A solidão é o momento que você se encontra consigo mesmo sem medos. E, sem medos, começa a se limpar de todas as feridas que o mundo te fez. Quando a mão está pesada mas é preciso retirar a ferida que descasca e ainda provoca dor, aí você tem medo de descobrir que está mais ferido do que supõe. 
Em alguma parte da cidade jaz alguém aflito pela ausência, e a sua perna que ainda não descobriu uma maneira de doer menos.
O coração, que é um músculo, também está ferido. A sujeira do mundo contamina os átrios. Em qual pátria se deixou perder?
A solidão existe pra você colocar a mão na própria pele e ir descascando todas as fraquezas. A memória que você guarda, seus fracassos e um futuro incerto.
A solidão vai te ferir em momentos específicos da vida. Vai sentar com você em cadeiras de casas de veraneio, vai correr com você por ruas alegres de finais de semana também alegres, vai abraçar seu corpo no meio de um dia febril. A solidão vai te acompanhar em rotações, dias, horas, minutos e segundos. Vai ferir sua autoestima, golpear seu estado mental que já não anda muito bom. 
A solidão dói porque me mostra que a sutura não muda. Passam-se anos, árvores continuam sendo podadas, o petróleo no golfo se esparrama, transsexuais continuam a morrer exiladas em culpas patriarcais e tudo se desmancha. 

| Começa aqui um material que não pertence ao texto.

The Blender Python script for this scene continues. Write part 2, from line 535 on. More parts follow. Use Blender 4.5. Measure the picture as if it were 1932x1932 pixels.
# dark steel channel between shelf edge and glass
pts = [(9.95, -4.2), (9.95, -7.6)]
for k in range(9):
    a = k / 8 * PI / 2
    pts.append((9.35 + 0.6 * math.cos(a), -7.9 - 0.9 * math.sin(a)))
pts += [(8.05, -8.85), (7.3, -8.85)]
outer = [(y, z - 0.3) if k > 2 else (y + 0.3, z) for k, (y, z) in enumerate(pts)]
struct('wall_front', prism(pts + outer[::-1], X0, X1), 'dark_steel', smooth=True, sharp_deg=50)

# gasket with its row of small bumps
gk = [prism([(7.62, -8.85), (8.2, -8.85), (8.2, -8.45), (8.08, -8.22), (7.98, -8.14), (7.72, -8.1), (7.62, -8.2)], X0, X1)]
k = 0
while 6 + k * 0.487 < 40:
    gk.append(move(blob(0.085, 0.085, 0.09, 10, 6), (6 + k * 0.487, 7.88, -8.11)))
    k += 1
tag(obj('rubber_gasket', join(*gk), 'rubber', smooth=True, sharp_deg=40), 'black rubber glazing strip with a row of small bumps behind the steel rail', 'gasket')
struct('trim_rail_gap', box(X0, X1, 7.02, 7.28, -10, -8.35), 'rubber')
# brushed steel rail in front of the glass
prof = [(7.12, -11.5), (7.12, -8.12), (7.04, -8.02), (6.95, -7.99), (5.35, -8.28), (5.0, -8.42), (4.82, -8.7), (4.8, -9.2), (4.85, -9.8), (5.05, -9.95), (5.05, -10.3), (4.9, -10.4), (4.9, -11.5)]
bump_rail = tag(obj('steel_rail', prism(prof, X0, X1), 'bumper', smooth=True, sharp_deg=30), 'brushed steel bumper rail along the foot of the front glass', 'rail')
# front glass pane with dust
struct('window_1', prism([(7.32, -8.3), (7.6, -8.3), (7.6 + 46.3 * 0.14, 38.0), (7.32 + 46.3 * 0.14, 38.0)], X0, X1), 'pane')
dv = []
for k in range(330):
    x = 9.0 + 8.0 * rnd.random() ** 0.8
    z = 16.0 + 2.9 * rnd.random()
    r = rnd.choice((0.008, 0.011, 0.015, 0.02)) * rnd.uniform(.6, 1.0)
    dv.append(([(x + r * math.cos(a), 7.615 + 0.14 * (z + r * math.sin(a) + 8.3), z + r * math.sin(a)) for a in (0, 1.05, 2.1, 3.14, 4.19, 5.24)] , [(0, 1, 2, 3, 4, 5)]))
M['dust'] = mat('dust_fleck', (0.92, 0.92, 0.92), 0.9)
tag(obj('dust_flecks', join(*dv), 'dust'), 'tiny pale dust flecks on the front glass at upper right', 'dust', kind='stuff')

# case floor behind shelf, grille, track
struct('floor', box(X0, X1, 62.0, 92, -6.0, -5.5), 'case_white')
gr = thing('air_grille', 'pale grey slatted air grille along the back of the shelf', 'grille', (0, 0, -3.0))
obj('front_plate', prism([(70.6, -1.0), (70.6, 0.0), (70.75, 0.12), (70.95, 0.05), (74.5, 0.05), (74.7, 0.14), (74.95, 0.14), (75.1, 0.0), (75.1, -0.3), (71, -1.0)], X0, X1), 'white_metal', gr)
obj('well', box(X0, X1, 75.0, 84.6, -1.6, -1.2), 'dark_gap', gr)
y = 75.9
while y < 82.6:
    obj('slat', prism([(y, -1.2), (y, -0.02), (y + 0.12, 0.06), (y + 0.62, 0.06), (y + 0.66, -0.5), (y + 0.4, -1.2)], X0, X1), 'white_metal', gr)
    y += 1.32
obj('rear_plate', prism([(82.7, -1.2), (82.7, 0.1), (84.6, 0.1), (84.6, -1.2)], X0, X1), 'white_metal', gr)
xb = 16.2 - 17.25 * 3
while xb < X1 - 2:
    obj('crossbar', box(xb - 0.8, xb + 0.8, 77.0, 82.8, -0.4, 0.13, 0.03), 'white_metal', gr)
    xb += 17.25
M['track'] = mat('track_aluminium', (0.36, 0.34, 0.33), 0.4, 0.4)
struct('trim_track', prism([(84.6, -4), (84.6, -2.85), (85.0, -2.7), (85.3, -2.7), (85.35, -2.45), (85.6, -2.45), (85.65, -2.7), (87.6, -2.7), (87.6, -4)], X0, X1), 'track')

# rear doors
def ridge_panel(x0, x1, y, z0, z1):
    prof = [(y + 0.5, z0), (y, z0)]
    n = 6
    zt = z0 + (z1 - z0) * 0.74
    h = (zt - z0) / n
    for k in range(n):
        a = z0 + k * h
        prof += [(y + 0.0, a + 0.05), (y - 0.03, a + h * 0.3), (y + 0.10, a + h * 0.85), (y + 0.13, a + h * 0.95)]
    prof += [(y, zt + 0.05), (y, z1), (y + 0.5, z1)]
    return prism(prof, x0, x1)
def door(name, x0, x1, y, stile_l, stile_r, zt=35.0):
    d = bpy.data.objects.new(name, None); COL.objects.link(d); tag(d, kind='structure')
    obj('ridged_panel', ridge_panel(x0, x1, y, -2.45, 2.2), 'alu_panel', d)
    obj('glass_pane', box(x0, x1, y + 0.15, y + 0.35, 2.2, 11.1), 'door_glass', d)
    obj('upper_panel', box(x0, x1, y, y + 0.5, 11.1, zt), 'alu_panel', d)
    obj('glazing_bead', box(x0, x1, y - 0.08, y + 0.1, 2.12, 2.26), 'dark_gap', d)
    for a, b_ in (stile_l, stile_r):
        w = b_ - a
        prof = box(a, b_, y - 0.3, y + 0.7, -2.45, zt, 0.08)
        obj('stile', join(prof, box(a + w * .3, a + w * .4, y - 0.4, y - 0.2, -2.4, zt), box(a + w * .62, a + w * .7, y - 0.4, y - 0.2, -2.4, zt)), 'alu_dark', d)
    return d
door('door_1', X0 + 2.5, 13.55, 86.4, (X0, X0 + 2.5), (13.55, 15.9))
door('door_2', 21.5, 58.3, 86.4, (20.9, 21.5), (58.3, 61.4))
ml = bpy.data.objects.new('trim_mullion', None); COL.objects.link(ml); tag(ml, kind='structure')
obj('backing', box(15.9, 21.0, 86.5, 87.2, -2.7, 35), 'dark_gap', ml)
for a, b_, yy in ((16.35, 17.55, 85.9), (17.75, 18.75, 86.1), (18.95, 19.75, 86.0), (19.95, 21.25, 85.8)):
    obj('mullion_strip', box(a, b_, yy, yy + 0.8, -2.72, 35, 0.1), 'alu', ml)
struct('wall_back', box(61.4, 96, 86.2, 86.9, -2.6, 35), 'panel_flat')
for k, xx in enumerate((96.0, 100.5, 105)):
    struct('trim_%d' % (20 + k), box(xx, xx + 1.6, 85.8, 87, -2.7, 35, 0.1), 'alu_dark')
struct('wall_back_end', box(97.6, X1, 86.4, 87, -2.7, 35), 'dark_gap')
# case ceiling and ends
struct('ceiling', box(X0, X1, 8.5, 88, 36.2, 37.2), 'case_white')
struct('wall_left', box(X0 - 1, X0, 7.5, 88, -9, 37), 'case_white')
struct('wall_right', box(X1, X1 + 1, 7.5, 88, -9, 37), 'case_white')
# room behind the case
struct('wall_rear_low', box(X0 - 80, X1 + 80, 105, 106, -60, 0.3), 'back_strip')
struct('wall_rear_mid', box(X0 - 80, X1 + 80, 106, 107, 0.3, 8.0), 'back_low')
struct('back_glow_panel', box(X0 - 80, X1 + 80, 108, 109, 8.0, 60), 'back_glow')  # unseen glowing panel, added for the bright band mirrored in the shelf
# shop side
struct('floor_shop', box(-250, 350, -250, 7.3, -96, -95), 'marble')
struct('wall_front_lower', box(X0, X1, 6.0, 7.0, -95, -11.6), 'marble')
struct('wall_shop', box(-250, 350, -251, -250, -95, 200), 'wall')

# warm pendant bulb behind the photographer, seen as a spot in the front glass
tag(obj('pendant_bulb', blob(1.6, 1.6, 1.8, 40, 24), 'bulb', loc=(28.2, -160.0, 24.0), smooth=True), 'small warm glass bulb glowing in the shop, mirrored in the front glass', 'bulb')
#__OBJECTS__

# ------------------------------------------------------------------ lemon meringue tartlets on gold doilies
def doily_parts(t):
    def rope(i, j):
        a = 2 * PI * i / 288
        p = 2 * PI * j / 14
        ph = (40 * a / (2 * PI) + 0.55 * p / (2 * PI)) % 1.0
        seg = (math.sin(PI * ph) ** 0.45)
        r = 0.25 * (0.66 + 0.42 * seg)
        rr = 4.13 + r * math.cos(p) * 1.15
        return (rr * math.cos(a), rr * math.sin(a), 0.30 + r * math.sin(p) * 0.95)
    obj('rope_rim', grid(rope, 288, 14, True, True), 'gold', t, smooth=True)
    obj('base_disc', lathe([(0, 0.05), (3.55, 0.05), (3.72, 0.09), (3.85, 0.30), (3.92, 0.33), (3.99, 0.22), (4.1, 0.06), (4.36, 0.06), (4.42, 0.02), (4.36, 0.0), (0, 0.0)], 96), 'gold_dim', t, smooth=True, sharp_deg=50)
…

Quando eu estou sozinha no meu quarto o mundo se desmancha. A vida derrete. Meu corpo se debate e não acredita que ainda está aqui, vivo.
A solidão vai coexistir em meio à felicidade clandestina dos que "se amam".
Isso é só um aviso: a solidão muda de casa, engatinha pelas ruas do bairro, ciranda nas praças, instala uma primavera, finca um mês no seu pescoço, desaba uma semana, reverbera.
A solidão serve pra curar você de si mesmo. Daquilo que seu corpo abarcou na viagem entre a sua casa e o terror do mundo. Você viveu, foi exposto, feriu, foi ferido. Agora você volta para casa. Agora você entra no banheiro. Agora você coloca a cabeça debaixo d'agua rezando pra ela te afogar. E você se limpa.
Acaba o tumulto, a tremedeira, o suor frio, o pensamento de morte eminente e a dor latente. Os remédios anestesiam.
E você repete como um mantra: tá tudo bem.